Ao meu filho mais novo, calhou-lhe “A cidade e as serras”. Na primeira folha branca escrevera:

“Quando daqui a muitos anos tiveres a tua Biblioteca recheada de bons livros, quero que este figure nela com uma lembrança do avô Mata. Bom Natal!”

Ao mais velho, que ele apelidava morgado, ofereceu um “Amor de perdição”, que lavrava:

“Fernando Pessoa disse que a sua Pátria é a língua portuguesa. Aprende também tu a amá-la através deste belo livro. Bom Natal. Avô Mata.”

A mim, deu-me o DVD do filme “Gloria”. No interior, colocara um rectângulo de papel com a sua fotografia e, por baixo:

“Este é um dos filmes da minha vida. Não me lembro de quando o vi, mas foi de certeza há muitos anos. Para mim o seu grande valor, para além da magnífica realização de John Cassavetes e da soberba interpretação de Gena Rowlands, é o sublinhar do respeito que se deve ter pela palavra dada, mesmo que isso signifique ter de cumprir uma tarefa que se abomina.”

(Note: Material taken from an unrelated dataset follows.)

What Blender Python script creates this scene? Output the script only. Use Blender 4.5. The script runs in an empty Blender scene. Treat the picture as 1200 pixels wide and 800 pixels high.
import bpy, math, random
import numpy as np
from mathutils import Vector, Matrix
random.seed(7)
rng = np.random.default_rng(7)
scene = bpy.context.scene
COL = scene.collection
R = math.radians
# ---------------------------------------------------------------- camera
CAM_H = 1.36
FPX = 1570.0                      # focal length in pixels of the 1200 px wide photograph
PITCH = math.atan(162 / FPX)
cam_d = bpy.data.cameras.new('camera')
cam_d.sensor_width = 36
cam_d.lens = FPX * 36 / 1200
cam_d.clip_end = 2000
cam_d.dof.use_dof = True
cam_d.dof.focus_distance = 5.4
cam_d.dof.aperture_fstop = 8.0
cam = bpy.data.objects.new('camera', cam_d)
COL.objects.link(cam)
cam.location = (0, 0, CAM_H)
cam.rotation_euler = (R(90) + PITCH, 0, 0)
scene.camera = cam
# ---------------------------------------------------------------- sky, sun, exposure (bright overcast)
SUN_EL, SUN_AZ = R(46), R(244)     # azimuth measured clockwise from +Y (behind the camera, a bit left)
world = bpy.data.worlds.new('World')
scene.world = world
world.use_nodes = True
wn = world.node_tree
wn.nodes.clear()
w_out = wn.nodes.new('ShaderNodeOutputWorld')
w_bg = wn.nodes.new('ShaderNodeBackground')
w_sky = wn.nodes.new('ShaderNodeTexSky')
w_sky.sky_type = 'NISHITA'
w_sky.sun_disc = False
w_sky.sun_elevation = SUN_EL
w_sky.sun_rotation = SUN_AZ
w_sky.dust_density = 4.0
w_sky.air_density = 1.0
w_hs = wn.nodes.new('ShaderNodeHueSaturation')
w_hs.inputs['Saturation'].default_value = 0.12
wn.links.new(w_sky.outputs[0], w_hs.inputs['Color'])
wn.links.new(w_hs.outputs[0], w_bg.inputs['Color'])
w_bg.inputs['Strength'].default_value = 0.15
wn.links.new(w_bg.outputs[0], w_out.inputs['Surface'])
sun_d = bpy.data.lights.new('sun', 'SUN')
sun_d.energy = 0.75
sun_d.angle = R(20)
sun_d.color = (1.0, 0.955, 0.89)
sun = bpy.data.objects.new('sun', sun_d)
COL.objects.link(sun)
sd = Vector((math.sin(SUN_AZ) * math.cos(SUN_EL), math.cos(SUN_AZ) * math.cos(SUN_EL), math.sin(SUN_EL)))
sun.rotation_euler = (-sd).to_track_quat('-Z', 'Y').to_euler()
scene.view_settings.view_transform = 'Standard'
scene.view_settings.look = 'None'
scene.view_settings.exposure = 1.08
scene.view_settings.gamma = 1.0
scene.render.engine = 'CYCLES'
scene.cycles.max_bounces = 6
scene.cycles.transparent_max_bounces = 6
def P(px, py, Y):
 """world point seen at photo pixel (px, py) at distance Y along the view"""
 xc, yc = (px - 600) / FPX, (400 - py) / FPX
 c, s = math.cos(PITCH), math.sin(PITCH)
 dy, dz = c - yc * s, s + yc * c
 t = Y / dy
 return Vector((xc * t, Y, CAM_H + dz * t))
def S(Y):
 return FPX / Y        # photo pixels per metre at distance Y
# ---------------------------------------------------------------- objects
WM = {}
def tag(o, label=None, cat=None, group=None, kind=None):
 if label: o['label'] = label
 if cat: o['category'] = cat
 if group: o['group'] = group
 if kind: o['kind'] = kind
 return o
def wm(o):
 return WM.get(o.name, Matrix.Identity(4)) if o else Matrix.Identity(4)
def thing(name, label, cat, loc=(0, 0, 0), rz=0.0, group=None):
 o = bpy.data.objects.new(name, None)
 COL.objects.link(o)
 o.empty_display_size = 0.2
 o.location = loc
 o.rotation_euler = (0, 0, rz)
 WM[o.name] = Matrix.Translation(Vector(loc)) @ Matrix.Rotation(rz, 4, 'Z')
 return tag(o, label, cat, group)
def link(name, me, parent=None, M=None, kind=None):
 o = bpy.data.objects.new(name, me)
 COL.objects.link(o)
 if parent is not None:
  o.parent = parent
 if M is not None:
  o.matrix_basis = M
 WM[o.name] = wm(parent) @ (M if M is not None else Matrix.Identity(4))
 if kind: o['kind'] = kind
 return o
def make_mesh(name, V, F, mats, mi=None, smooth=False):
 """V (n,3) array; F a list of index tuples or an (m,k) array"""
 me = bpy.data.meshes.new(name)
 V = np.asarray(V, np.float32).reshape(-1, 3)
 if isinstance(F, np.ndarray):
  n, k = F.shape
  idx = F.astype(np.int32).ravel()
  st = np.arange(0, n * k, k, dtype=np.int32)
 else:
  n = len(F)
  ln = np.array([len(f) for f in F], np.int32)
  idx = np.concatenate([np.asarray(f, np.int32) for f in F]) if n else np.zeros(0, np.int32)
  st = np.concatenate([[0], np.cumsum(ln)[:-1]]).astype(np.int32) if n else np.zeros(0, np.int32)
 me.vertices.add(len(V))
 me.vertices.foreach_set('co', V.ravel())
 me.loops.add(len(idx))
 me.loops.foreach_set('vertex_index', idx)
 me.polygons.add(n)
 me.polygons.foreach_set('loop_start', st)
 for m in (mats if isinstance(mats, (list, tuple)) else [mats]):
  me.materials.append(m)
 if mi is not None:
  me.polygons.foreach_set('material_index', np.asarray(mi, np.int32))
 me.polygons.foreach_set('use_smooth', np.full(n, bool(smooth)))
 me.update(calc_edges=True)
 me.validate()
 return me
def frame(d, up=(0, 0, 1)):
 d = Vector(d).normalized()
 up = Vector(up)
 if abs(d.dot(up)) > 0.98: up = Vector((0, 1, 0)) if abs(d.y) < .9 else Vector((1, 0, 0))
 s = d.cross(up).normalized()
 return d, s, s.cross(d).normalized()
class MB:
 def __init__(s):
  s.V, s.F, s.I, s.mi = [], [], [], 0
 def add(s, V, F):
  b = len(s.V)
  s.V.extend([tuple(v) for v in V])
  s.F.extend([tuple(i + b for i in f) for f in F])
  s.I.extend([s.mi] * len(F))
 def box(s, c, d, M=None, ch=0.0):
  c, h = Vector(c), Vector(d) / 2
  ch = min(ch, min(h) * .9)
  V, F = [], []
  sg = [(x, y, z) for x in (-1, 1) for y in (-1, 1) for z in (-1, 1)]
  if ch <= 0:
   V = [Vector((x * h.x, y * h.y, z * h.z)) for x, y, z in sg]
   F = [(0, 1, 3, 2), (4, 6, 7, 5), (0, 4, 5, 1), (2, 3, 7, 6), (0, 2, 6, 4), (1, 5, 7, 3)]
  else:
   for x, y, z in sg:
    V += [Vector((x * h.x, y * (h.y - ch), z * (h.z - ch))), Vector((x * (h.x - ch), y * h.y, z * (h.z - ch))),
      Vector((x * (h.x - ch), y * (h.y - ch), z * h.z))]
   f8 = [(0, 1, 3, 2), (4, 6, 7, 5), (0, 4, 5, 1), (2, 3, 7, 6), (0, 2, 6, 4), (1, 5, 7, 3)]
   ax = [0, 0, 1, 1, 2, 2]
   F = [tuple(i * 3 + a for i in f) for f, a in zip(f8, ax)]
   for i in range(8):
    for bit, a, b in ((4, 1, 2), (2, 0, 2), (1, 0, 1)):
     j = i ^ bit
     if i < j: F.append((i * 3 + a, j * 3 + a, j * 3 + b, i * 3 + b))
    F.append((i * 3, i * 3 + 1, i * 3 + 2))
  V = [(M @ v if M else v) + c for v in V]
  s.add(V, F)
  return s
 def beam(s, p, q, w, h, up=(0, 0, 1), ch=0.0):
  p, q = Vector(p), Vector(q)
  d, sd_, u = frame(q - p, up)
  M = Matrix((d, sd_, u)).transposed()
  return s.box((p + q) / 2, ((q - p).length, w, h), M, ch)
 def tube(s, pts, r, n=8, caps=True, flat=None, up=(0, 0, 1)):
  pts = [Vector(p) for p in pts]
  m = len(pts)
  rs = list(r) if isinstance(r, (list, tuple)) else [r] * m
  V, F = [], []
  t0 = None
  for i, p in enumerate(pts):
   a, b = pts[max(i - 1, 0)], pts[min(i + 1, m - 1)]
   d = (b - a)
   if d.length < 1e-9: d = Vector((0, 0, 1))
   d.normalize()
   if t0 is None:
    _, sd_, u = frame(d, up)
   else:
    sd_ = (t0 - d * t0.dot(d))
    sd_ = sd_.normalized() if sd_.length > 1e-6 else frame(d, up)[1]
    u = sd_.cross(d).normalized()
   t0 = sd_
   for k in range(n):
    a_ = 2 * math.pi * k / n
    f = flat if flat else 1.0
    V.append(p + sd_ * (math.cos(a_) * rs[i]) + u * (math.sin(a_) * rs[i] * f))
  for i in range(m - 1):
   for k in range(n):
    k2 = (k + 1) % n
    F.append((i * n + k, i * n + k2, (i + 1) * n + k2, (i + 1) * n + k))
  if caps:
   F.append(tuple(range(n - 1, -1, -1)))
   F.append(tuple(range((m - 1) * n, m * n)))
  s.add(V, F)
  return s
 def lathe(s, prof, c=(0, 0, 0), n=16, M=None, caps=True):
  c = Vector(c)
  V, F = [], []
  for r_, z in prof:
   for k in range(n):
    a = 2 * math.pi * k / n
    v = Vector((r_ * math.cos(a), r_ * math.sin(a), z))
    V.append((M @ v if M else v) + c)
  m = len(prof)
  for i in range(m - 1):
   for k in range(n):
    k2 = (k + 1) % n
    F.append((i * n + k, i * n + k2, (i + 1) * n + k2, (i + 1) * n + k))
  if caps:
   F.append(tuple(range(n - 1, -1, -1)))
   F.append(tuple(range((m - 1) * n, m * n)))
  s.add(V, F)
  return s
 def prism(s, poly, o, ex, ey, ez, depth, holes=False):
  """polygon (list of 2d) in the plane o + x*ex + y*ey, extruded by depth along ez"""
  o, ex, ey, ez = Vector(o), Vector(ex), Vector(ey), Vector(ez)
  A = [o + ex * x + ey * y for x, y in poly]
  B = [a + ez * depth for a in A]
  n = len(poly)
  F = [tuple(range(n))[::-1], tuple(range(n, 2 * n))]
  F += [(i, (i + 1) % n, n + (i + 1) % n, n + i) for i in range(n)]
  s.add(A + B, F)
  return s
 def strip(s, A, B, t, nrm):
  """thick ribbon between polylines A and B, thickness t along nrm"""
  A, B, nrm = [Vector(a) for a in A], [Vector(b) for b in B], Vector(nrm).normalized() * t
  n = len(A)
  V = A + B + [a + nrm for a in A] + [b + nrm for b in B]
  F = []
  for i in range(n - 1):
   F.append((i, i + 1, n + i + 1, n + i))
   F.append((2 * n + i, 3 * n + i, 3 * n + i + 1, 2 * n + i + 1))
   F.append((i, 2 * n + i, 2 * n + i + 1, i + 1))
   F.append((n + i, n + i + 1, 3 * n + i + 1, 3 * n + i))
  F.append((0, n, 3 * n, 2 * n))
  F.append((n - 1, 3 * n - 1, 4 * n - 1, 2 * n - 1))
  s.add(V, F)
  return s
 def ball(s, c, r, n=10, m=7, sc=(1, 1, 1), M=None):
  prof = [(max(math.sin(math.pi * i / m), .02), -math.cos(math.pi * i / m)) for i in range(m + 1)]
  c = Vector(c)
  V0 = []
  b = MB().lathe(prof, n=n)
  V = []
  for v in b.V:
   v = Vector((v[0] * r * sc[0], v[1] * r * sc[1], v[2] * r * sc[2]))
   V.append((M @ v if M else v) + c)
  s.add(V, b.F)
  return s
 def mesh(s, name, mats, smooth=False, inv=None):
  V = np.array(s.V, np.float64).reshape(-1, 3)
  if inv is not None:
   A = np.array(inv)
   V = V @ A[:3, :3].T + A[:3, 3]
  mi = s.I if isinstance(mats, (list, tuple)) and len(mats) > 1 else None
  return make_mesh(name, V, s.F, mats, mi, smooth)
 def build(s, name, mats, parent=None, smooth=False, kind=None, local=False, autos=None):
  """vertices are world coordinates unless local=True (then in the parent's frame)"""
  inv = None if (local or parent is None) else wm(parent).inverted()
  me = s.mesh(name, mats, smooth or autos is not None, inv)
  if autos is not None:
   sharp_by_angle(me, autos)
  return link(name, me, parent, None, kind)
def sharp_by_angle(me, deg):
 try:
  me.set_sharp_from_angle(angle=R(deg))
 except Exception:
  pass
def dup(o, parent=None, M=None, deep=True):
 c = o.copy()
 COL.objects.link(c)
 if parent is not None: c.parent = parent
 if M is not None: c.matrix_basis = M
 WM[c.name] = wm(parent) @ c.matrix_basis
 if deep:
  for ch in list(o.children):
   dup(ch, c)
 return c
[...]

Já de madrugada, no caminho para casa, perguntei aos rapazes se tinham percebido o que o avô lhes ofertara. Responderam em coro: “Sim! Um livro!” A que eu respondi: “Não, burros, uma dedicatória.”

Vejo, nestas três dedicatórias, o resumo de uma vida, a síntese de um homem, assinada pelo próprio. O amor pelos livros, o amor pela nossa língua, o amor pela palavra de honra. Com estes três vectores, pode-se construir o espaço que ele encheu durante a sua passagem entre nós. E quando leio qualquer uma delas, percebo com clareza a falta que ele me faz.